In a classic example of the awkward humor that the romance genre frequently employs, Meredith starts the week by kicking her future love interest in the face and giving him a black eye. Her resulting mortification and the teasing interactions that ensue create an innate connection between the two characters even before the author has the chance to fully develop their various quirks and foibles, building a sense of anticipation for just how close these two might become before the story’s conclusion. Furthermore, Meredith’s initial hope that Wit will not recognize her role as his accidental assailant on the ferry introduces a key theme that will repeat itself in a variety of ways throughout the novel: the significance of secrets. Meredith’s hope that her role in Wit’s mishap will remain secret thus echoes, in a lesser sense, her more serious and grief-stricken desire to keep her memories of Claire close to her chest. However, by revealing that he knows her secret right from the start, Wit dashes Meredith’s hopes that her action will remain hidden, and thus K. L. Walther also metaphorically establishes the importance of sharing key secrets, a motif that will be further embodied as Meredith meets certain characters in secret locations and comes to realize that to process her grief, her inner emotion should not be something that remains hidden. Try as she might to keep her grief a private matter, she cannot hold Claire’s memory so close forever, because Claire did not belong only to her; instead, the memories of her sister belong to the entire family.

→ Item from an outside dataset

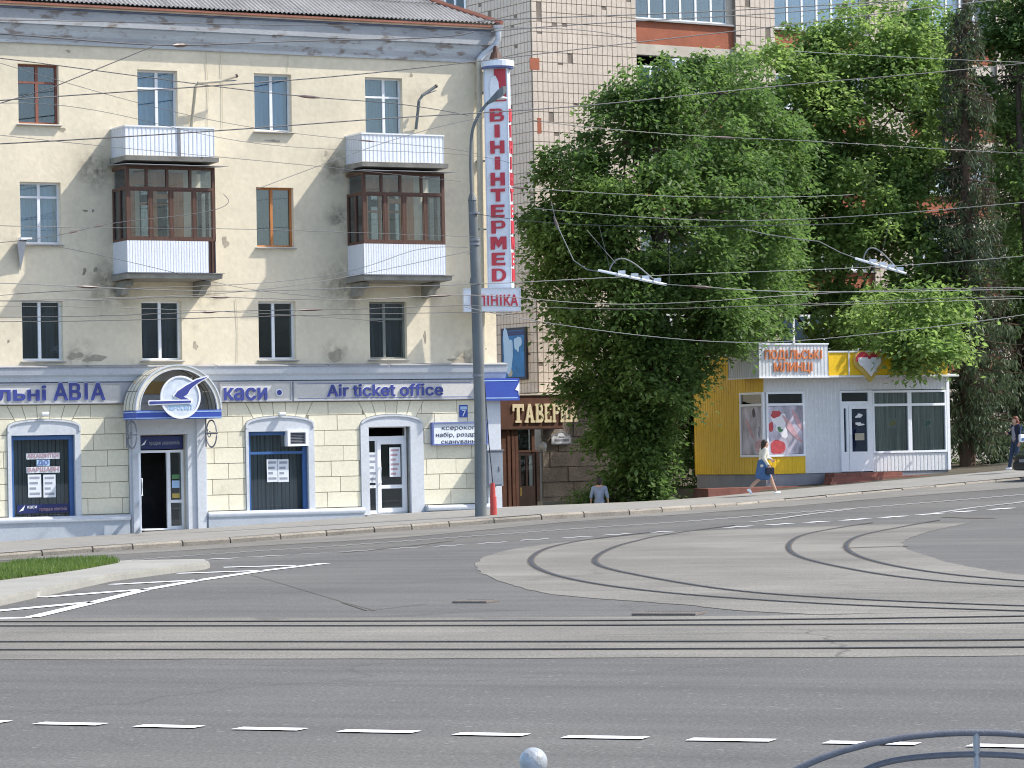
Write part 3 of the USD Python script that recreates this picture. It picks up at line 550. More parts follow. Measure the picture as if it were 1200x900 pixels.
roof = part(building, 'roof', slab(Polygon([(UL, 13.5), (UR + .4, 13.5), (UR - 3.5, 15.0), (UL, 15.0)]), 3.0, 3.3), 'slate')
for r in range(3):
    for k in range(19):
        u0 = RU - .1 - (k + 1) * 1.0 + (0.5 if r % 2 else 0); s0, s1 = r * 1.35, r * 1.35 + 1.5
        n = 57; uu = np.linspace(u0, u0 + 1.04, n); V = []; F = []
        for j, s in enumerate((s0, s1)):
            smax = np.clip((RU - uu) * 1.15, 0, 99); ss = np.minimum(s, smax)
            V += [np.column_stack([uu, E0 + ss, 13.69 + ss * SL + 0.024 * np.sin(uu * 2 * math.pi / 0.13) + (.03 if j == 0 else 0.0) + .004 * (k % 2)])]
        if u0 > RU or (RU - u0) * 1.15 < s0: continue
        for i in range(n - 1): F += [(i, i + 1, n + i + 1), (i, n + i + 1, n + i)]
        part(roof, 'roof_sheet', trimesh.Trimesh(np.vstack(V), np.array(F), process=False), 'slate', smooth=True)
hip = [(RU - s / 1.15, E0 + s, 13.72 + s * SL) for s in (0, 2, 4.2)]
part(roof, 'hip_cap', tube(hip, .09, 6), 'rust_trim')
part(roof, 'hip_side', trimesh.Trimesh([(RU, E0, 13.68), (RU, 24, 13.68), (RU - 3.65, 23, 13.68 + 4.2 * SL), (RU - 3.65, E0 + 4.2, 13.68 + 4.2 * SL)], [(0, 1, 2), (0, 2, 3)], process=False), 'slate')
# ledge above the signs
part(building, 'ledge', side(Polygon([(0, 3.66), (-.12, 3.68), (-.16, 3.80), (-.24, 3.86), (-.26, 3.98), (-.26, 4.05), (-.02, 4.09), (0, 4.09)]), UL, UR + .2), 'ledge_grey')
part(building, 'ledge_flashing', [side(Polygon([(-.285, 4.052), (-.285, 4.075), (-.002, 4.125), (-.002, 4.1)]), a, b) for a, b in ((UL, -4.9), (-4.86, -1.2), (-1.16, 2.1), (2.14, 4.0), (4.04, UR + .21))], 'flashing')
# ground floor: openings
SHOP = [(X(13, 560), X(87.5, 560), Z(50, 611), Z(50, 510)), (X(291, 560), X(361, 560), Z(325, 601.5), Z(325, 505.5))]
DOOR2 = (X(432, 560), X(480, 560), Z(455, 605.5), Z(455, 500)); DOOR1 = (X(163, 560), X(217, 560), Z(190, 623), Z(190, 510))
def arch_shape(x0, x1, zb, zs, rise):
    a = np.linspace(0, math.pi, 16); xc, hw = (x0 + x1) / 2, (x1 - x0) / 2
    return Polygon([(x0, zb), (x1, zb), (x1, zs), *[(xc + hw * math.cos(t), zs + rise * math.sin(t) ** .8) for t in a[1:-1]], (x0, zs)])
SUR = [arch_shape(SHOP[0][0] - .10, SHOP[0][1] + .16, -.05, SHOP[0][3] + .20, .22), arch_shape(SHOP[1][0] - .08, SHOP[1][1] + .18, -.05, SHOP[1][3] + .17, .25), arch_shape(DOOR2[0] - .25, DOOR2[1] + .42, -.4, DOOR2[3] + .04, .30)]
PORTAL = sbox(X(151, 560), -.7, X(240, 560), Z(195, 487))
op = [sbox(*[r[0], r[2], r[1], r[3]]) for r in SHOP] + [sbox(DOOR2[0], -.6, DOOR2[1] + .02, DOOR2[3]), sbox(DOOR1[0], -.8, DOOR1[1], DOOR1[3])]
gw = part(building, 'ground_floor_wall', slab(sbox(UL, -1.2, UR, 3.9).difference(unary_union(op)), 0.012, .45), 'joint')
block = unary_union([*SUR, PORTAL]); rows_z = [0.16 + .425 * i for i in range(7)] + [3.075]
# wedge stones above the arches
wedges = []
for s in SUR:
    x0, _, x1, zt = s.bounds; xc = (x0 + x1) / 2; hw = (x1 - x0) / 2
    for j in range(-2, 3):
        a0, a1 = (j - .5) * .36, (j + .5) * .36; zb = zt - .16
        w = Polygon([(xc + a0 * .8, zb), (xc + a1 * .8, zb), (xc + a1 * 1.12, 3.075), (xc + a0 * 1.12, 3.075)]).difference(block.buffer(.006)); wedges.append(w)
wz = unary_union(wedges).buffer(.001)
def stone(g, i):
    for q in getattr(g, 'geoms', [g]):
        q = q.buffer(-.0085, join_style=2)
        for q in getattr(q, 'geoms', [q]):
            if q.area > .012: part(gw, 'stone', slab(q, -.028 - .004 * (i % 3), .02), 'stone_cream' if (i * 5) % 4 else 'stone_cream_b')
for i, w in enumerate(wedges): stone(w, i)
i = 0
for r in range(len(rows_z) - 1):
    u = UL + (.45 if r % 2 else 0)
    while u < UR - .3:
        L = .98 + .06 * ((i * 37) % 5 - 2)
        g = sbox(max(u, UL), rows_z[r], min(u + L, UR - .42), rows_z[r + 1]).difference(block.buffer(.006)).difference(wz)
        if not g.is_empty: stone(g, i)
        u += L; i += 1
part(building, 'corner_pilaster', box(UR - .41, UR + .03, -.10, .3, -.6, 3.05), 'surround')
for r_, s in zip([sbox(SHOP[0][0], SHOP[0][2], SHOP[0][1], SHOP[0][3]), sbox(SHOP[1][0], SHOP[1][2], SHOP[1][1], SHOP[1][3]), sbox(DOOR2[0], -.6, DOOR2[1] + .02, DOOR2[3])], SUR):
    p_ = part(building, 'surround', slab(s.difference(r_), -.07, .449), 'surround')
    part(p_, 'moulding', slab(s.boundary.buffer(.05).intersection(s).difference(sbox(-99, -1, 99, r_.bounds[3] + .1)), -.10, -.071), 'surround')
# plinths following the rising street
def plinth(u0, u1, top, bulge):
    pts = [(-.05, -1.0), (-bulge, -1.0), (-bulge, top - .1), (-bulge + .03, top - .03), (-bulge + .1, top), (-.03, top)]
    return side(Polygon(pts), u0, u1)
part(building, 'plinth', plinth(UL, X(150, 620) - .02, .10, .22), 'plinth'); part(building, 'plinth', plinth(X(240, 615) + .02, DOOR2[0] - .26, .12, .24), 'plinth')
part(building, 'plinth', plinth(DOOR2[1] + .43, UR - .43, .14, .2), 'plinth')
for s0, s1 in ((X(240, 615) + .02, DOOR2[0] - .24), (DOOR2[1] + .44, UR - .43), (UL, X(150, 620) - .02)):
    part(building, 'plinth_moulding', tube([(s0, -.20, .06), (s1, -.20, .06)], .085, 10), 'surround', smooth=40)
# shop windows
for k, (x0, x1, z0, z1) in enumerate(SHOP):
    ring = sbox(x0, z0, x1, z1); inn = [sbox(x0 + .10, z0 + .10, x1 - .12, z1 - .12)] if k == 0 else [sbox(x0 + .10, z0 + .10, x1 - .12, z1 - .62), sbox(x0 + .10, z1 - .55, x1 - .12, z1 - .1)]
    fr = part(building, 'shop_window', slab(ring.difference(unary_union(inn)), .06, .14), 'shop_blue')
    for g in inn: a, c, b, d = g.bounds; part(fr, 'pane', box(a - .01, b + .01, .115, .122, c - .01, d + .01), 'glass')
    n = 15; st = [box(x0 + (x1 - x0) * (i + .08) / n, x0 + (x1 - x0) * (i + .92) / n, .45 + .02 * (i % 2), .455 + .02 * (i % 2), z0, z1) for i in range(n)]
    for s_ in st: part(fr, 'blind_slat', s_, 'blinds')
# portal and open door
px0, px1 = X(151, 560), X(240, 560); pz = Z(195, 490)
po = part(building, 'portal', slab(sbox(px0, -.7, px1, pz).difference(sbox(DOOR1[0] - .02, -.8, DOOR1[1] + .02, DOOR1[3] + .02)), -.16, .449), 'surround')
part(po, 'pilaster', box(px0 + .04, px0 + .26, -.22, -.161, -.7, pz - .02), 'surround'); part(po, 'pilaster', box(px1 - .30, px1 - .06, -.22, -.161, -.7, pz - .02), 'surround')
part(po, 'lintel', box(px0 - .04, px1 + .04, -.25, -.1605, pz + .001, pz + .12), 'surround')
x0, x1, z0, z1 = DOOR1; zd = z1 - .40; xm = X(199, 560); zf = float(zside(-2.8, 0)) + .02
df = part(building, 'door', slab(sbox(x0, zf, x1, zd).difference(unary_union([sbox(x0 + .07, zf + .05, xm - .04, zd - .07), sbox(xm + .06, zf + .1, x1 - .07, zf + .72), sbox(xm + .06, zf + .80, x1 - .07, zd - .07)])), .1, .17), 'white_pvc', label='white framed entrance door with its leaf standing open')
part(df, 'pane', box(xm + .05, x1 - .06, .125, .131, zf + .09, zf + .73), 'glass'); part(df, 'pane', box(xm + .05, x1 - .06, .125, .131, zf + .79, zd - .06), 'glass')
lw = xm - x0 - .08
leaf = slab(sbox(0, zf + .03, lw, zd - .06).difference(sbox(.09, zf + .12, lw - .09, zf + .7)).difference(sbox(.09, zf + .8, lw - .09, zd - .15)), -.02, .03); leaf.apply_transform(trimesh.transformations.rotation_matrix(math.radians(-112), [0, 0, 1])); leaf.apply_translation([x0 + .05, .06, 0])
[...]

The section titled “Part 1: Sunday” also establishes a baseline for the initial quality of Meredith’s connections with (and disconnections from) her family and friends, an ever-shifting dynamic that allows Walther to develop the theme of The Importance of Family. At the first family gathering, during which Sarah and Michael first announce the game of Assassin, Meredith interacts with many individuals, and each interaction is infused with much more tension than it needs to be. She knows that she has separated herself from her family, including a number of friends who are just as close as family, and the awkward and stilted nature of these first few conversations proves that she must work to repair the bonds that her grief and self-isolation have damaged. The most prominent relationship in need of repair is Meredith’s friendship with Luli, who is resentful that Meredith cut communication for the entire year and a half that she has been away. This bond, one of the closest that Meredith had prior to Claire’s death, is wounded almost to a breaking point and demonstrates an extreme case of the damage that Meredith’s isolation has caused.
However, in a more positive interpretation of the Importance of Family, it is clear that not all of Meredith’s family members resent her for her lack of communication. In fact, Sarah welcomes her to Martha’s Vineyard with open arms, and her grandparents, Wink and Honey, are both glad to see that she is making an effort to rejoin the family. Meredith may have done a lot of damage to her relationships with her friends and family, but her grandparents and cousin continue to show her unconditional love, a dynamic that will ultimately allow Meredith to recover and rebuild the many connections with her family. With her thoughtful portrayal of this complex healing process, Walther demonstrates that the bonds of family are capable of surviving the struggles and challenges that life inflicts.
Finally, the significance of pacts and the assassin motif are established. Meredith immediately makes a pact with Wit for the greater good of her position in the game. She also makes a promise to herself that she will win this year’s game of Assassin, for in previous years it was well known that Claire, the most ruthless player in the family, would inevitably be victorious. Thus, Meredith’s commitment to win Assassin becomes a symbol of her larger commitment to heal from her inner grief and to move forward with her life by the end of the reunion.